Liven Up a Hike or Stroll With Walking Games

Easy walking games help children pass the time and the miles.

Kids hiking on a forest trail
Mike Tauber / Blend Images / Getty Images

Keep whines away during a hike or walk with kids by playing walking games. These easy activities help children stay interested and engaged when you are taking a family hike or simply walking to school or the playground. They don't require any preparation or props, and they are great for kicking off conversations with your kiddos too!

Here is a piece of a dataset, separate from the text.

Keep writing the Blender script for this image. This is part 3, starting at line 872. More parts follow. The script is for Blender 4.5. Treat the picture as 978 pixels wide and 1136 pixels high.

  1. I Spy: This classic travel game works just as well when you are on foot. Make it more challenging by adding rules, such as "natural items only" or "pick something that has a name that shares your initial."        
  1. When You Hear ... : Pick a trigger sound, such as a car horn or a bird's chirp. Line up in single file and start walking. When you hear the sound, the first person in the line has to run to the back. Continue until everyone's had a turn to lead.
  2. Poetry to Go: Take turns creating a poem-on-the-go. Start off with a simple line like "I really love to take a walk" and have kids add their own rhymes in turn ("except when I forget my sock" ... "and then I step upon a rock" ... and so on).
  3. Interval Training: Spice up a walk by challenging kids to incorporate different moves, such as running, hopping, skipping, scuttling sideways, etc. What other styles of walking or moving can they come up with?
  4. Follow the Leader: Similarly, play follow-the-leader. The leader adds an element to the walk, like an arm motion, a sound, a hop, or so on. Everyone behind has to follow along. Or, to make the game more challenging, have each new leader add a new element while keeping all the old ones going.
  1. Count Off: Pick something to keep track of, from red cars to dead trees. Make it a contest or collaborate, whichever is more appealing to your crew of walkers.
  2. Count Up: Bring a pedometer and try some of these pedometer activities.
  3. Spelling Bee: Have children challenge each other—and you—to spell words based on what they can see, such as "crow" or "cement" or "caterpillar."
  1. 20 Questions: Hide a small object (something from your bag, or that you find along the trail or sidewalk) in your hand and have kids try to figure out what it is.
  2. Name That Tune: For younger children, sing the lyrics and stick with songs you're positive kids know. As they get older, make the game more challenging by humming or whistling the tune and picking more obscure songs.
  3. Catch! Bring a small ball with you and toss it from person to person as you walk. Keep count and see how long your streak can get before dropping the ball.
  4. Ghost: This is a spelling game suitable for older kids. The challenge is to add letters to a word fragment—but not be the one to complete the word. Start with a random letter, and then each player take turns adding new letters. They must be legitimate parts of a word. If you do finish a word (say, it's your turn when "BREAKFAS" gets to you; your only choice is to finish the word "breakfast"), you get a point. Five points and you're out.